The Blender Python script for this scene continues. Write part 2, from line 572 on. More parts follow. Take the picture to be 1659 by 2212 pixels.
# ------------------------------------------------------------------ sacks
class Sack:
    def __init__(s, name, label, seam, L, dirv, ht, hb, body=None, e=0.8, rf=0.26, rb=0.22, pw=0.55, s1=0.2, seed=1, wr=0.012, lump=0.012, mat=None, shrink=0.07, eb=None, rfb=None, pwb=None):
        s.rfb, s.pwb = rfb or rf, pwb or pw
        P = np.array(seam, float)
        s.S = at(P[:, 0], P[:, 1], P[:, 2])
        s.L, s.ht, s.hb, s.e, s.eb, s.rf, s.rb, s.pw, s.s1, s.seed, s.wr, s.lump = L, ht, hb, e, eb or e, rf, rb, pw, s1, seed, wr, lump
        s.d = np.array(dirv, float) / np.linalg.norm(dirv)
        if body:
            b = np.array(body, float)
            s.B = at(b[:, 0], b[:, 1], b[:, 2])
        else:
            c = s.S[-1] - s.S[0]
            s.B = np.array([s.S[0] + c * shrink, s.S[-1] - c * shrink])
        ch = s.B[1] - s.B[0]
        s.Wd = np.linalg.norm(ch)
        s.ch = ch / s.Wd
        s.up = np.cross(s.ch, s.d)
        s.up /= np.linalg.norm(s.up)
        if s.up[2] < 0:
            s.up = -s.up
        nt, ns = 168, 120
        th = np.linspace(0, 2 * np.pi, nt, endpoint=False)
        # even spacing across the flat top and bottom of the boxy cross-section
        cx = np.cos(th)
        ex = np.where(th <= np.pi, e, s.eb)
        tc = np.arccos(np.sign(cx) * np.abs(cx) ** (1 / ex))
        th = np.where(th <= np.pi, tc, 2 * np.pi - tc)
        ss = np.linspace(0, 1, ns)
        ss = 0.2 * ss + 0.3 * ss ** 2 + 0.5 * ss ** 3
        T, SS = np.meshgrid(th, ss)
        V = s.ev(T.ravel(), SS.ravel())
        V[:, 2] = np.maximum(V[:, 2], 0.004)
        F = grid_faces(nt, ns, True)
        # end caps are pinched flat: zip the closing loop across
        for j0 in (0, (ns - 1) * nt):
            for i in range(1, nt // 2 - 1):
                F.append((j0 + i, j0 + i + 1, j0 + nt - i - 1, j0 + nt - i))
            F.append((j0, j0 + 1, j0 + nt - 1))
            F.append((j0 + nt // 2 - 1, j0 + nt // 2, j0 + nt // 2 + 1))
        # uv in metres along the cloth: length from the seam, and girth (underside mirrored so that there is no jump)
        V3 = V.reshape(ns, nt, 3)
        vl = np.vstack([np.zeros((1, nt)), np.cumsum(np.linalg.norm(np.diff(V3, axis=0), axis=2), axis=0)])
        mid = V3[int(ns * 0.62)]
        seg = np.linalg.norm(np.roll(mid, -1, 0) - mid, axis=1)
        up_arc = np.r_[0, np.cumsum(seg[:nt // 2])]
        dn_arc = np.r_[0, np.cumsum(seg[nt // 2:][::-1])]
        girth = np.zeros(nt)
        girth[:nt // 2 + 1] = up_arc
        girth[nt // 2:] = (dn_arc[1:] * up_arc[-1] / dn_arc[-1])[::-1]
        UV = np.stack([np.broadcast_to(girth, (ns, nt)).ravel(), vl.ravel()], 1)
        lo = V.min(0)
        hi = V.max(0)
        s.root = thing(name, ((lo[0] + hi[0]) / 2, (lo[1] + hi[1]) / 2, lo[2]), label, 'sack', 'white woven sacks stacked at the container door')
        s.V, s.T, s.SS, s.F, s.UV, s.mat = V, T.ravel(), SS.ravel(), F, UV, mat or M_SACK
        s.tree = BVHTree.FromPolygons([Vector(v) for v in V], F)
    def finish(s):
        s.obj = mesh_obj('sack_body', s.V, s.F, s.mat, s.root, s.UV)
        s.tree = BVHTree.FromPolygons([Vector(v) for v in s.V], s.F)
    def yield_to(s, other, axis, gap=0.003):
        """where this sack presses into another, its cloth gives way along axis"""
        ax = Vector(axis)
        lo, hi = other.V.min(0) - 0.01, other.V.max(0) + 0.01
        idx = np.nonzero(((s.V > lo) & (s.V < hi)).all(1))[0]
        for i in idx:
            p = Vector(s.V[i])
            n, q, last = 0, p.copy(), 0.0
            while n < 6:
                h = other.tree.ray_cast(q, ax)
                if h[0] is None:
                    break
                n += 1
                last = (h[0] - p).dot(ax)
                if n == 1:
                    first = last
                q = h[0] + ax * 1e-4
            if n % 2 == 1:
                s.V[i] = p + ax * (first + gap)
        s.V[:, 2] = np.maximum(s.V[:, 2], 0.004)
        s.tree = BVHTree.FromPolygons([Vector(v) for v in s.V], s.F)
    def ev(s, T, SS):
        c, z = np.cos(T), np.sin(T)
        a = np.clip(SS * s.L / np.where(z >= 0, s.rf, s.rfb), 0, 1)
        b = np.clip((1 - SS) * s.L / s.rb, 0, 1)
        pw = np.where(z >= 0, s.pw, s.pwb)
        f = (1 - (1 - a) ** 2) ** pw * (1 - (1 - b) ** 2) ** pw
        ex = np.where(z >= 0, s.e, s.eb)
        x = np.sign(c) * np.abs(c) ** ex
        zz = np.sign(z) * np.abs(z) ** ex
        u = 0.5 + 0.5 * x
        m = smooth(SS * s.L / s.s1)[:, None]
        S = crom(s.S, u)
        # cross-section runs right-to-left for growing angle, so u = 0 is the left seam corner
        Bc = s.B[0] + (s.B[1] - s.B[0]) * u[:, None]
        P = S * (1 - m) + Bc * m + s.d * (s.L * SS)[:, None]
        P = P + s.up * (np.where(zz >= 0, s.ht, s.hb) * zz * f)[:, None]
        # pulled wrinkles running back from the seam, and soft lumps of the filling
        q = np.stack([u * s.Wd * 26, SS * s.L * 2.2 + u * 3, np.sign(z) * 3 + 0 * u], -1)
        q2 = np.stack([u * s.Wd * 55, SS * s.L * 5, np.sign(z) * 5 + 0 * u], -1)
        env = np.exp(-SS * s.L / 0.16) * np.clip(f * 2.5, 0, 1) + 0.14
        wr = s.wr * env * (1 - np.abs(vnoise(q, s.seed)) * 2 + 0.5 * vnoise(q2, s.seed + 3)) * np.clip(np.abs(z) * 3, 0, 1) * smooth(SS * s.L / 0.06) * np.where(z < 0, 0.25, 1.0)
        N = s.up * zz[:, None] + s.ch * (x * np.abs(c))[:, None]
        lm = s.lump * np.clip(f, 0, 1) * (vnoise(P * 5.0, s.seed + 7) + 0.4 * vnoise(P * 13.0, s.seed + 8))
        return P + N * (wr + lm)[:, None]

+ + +

= WORK TO DO =
Everything in the listing above should be restated exactly.

= FULL OUTPUT =
The Blender Python script for this scene continues. Write part 2, from line 572 on. More parts follow. Take the picture to be 1659 by 2212 pixels.
# ------------------------------------------------------------------ sacks
class Sack:
    def __init__(s, name, label, seam, L, dirv, ht, hb, body=None, e=0.8, rf=0.26, rb=0.22, pw=0.55, s1=0.2, seed=1, wr=0.012, lump=0.012, mat=None, shrink=0.07, eb=None, rfb=None, pwb=None):
        s.rfb, s.pwb = rfb or rf, pwb or pw
        P = np.array(seam, float)
        s.S = at(P[:, 0], P[:, 1], P[:, 2])
        s.L, s.ht, s.hb, s.e, s.eb, s.rf, s.rb, s.pw, s.s1, s.seed, s.wr, s.lump = L, ht, hb, e, eb or e, rf, rb, pw, s1, seed, wr, lump
        s.d = np.array(dirv, float) / np.linalg.norm(dirv)
        if body:
            b = np.array(body, float)
            s.B = at(b[:, 0], b[:, 1], b[:, 2])
        else:
            c = s.S[-1] - s.S[0]
            s.B = np.array([s.S[0] + c * shrink, s.S[-1] - c * shrink])
        ch = s.B[1] - s.B[0]
        s.Wd = np.linalg.norm(ch)
        s.ch = ch / s.Wd
        s.up = np.cross(s.ch, s.d)
        s.up /= np.linalg.norm(s.up)
        if s.up[2] < 0:
            s.up = -s.up
        nt, ns = 168, 120
        th = np.linspace(0, 2 * np.pi, nt, endpoint=False)
        # even spacing across the flat top and bottom of the boxy cross-section
        cx = np.cos(th)
        ex = np.where(th <= np.pi, e, s.eb)
        tc = np.arccos(np.sign(cx) * np.abs(cx) ** (1 / ex))
        th = np.where(th <= np.pi, tc, 2 * np.pi - tc)
        ss = np.linspace(0, 1, ns)
        ss = 0.2 * ss + 0.3 * ss ** 2 + 0.5 * ss ** 3
        T, SS = np.meshgrid(th, ss)
        V = s.ev(T.ravel(), SS.ravel())
        V[:, 2] = np.maximum(V[:, 2], 0.004)
        F = grid_faces(nt, ns, True)
        # end caps are pinched flat: zip the closing loop across
        for j0 in (0, (ns - 1) * nt):
            for i in range(1, nt // 2 - 1):
                F.append((j0 + i, j0 + i + 1, j0 + nt - i - 1, j0 + nt - i))
            F.append((j0, j0 + 1, j0 + nt - 1))
            F.append((j0 + nt // 2 - 1, j0 + nt // 2, j0 + nt // 2 + 1))
        # uv in metres along the cloth: length from the seam, and girth (underside mirrored so that there is no jump)
        V3 = V.reshape(ns, nt, 3)
        vl = np.vstack([np.zeros((1, nt)), np.cumsum(np.linalg.norm(np.diff(V3, axis=0), axis=2), axis=0)])
        mid = V3[int(ns * 0.62)]
        seg = np.linalg.norm(np.roll(mid, -1, 0) - mid, axis=1)
        up_arc = np.r_[0, np.cumsum(seg[:nt // 2])]
        dn_arc = np.r_[0, np.cumsum(seg[nt // 2:][::-1])]
        girth = np.zeros(nt)
        girth[:nt // 2 + 1] = up_arc
        girth[nt // 2:] = (dn_arc[1:] * up_arc[-1] / dn_arc[-1])[::-1]
        UV = np.stack([np.broadcast_to(girth, (ns, nt)).ravel(), vl.ravel()], 1)
        lo = V.min(0)
        hi = V.max(0)
        s.root = thing(name, ((lo[0] + hi[0]) / 2, (lo[1] + hi[1]) / 2, lo[2]), label, 'sack', 'white woven sacks stacked at the container door')
        s.V, s.T, s.SS, s.F, s.UV, s.mat = V, T.ravel(), SS.ravel(), F, UV, mat or M_SACK
        s.tree = BVHTree.FromPolygons([Vector(v) for v in V], F)
    def finish(s):
        s.obj = mesh_obj('sack_body', s.V, s.F, s.mat, s.root, s.UV)
        s.tree = BVHTree.FromPolygons([Vector(v) for v in s.V], s.F)
    def yield_to(s, other, axis, gap=0.003):
        """where this sack presses into another, its cloth gives way along axis"""
        ax = Vector(axis)
        lo, hi = other.V.min(0) - 0.01, other.V.max(0) + 0.01
        idx = np.nonzero(((s.V > lo) & (s.V < hi)).all(1))[0]
        for i in idx:
            p = Vector(s.V[i])
            n, q, last = 0, p.copy(), 0.0
            while n < 6:
                h = other.tree.ray_cast(q, ax)
                if h[0] is None:
                    break
                n += 1
                last = (h[0] - p).dot(ax)
                if n == 1:
                    first = last
                q = h[0] + ax * 1e-4
            if n % 2 == 1:
                s.V[i] = p + ax * (first + gap)
        s.V[:, 2] = np.maximum(s.V[:, 2], 0.004)
        s.tree = BVHTree.FromPolygons([Vector(v) for v in s.V], s.F)
    def ev(s, T, SS):
        c, z = np.cos(T), np.sin(T)
        a = np.clip(SS * s.L / np.where(z >= 0, s.rf, s.rfb), 0, 1)
        b = np.clip((1 - SS) * s.L / s.rb, 0, 1)
        pw = np.where(z >= 0, s.pw, s.pwb)
        f = (1 - (1 - a) ** 2) ** pw * (1 - (1 - b) ** 2) ** pw
        ex = np.where(z >= 0, s.e, s.eb)
        x = np.sign(c) * np.abs(c) ** ex
        zz = np.sign(z) * np.abs(z) ** ex
        u = 0.5 + 0.5 * x
        m = smooth(SS * s.L / s.s1)[:, None]
        S = crom(s.S, u)
        # cross-section runs right-to-left for growing angle, so u = 0 is the left seam corner
        Bc = s.B[0] + (s.B[1] - s.B[0]) * u[:, None]
        P = S * (1 - m) + Bc * m + s.d * (s.L * SS)[:, None]
        P = P + s.up * (np.where(zz >= 0, s.ht, s.hb) * zz * f)[:, None]
        # pulled wrinkles running back from the seam, and soft lumps of the filling
        q = np.stack([u * s.Wd * 26, SS * s.L * 2.2 + u * 3, np.sign(z) * 3 + 0 * u], -1)
        q2 = np.stack([u * s.Wd * 55, SS * s.L * 5, np.sign(z) * 5 + 0 * u], -1)
        env = np.exp(-SS * s.L / 0.16) * np.clip(f * 2.5, 0, 1) + 0.14
        wr = s.wr * env * (1 - np.abs(vnoise(q, s.seed)) * 2 + 0.5 * vnoise(q2, s.seed + 3)) * np.clip(np.abs(z) * 3, 0, 1) * smooth(SS * s.L / 0.06) * np.where(z < 0, 0.25, 1.0)
        N = s.up * zz[:, None] + s.ch * (x * np.abs(c))[:, None]
        lm = s.lump * np.clip(f, 0, 1) * (vnoise(P * 5.0, s.seed + 7) + 0.4 * vnoise(P * 13.0, s.seed + 8))
        return P + N * (wr + lm)[:, None]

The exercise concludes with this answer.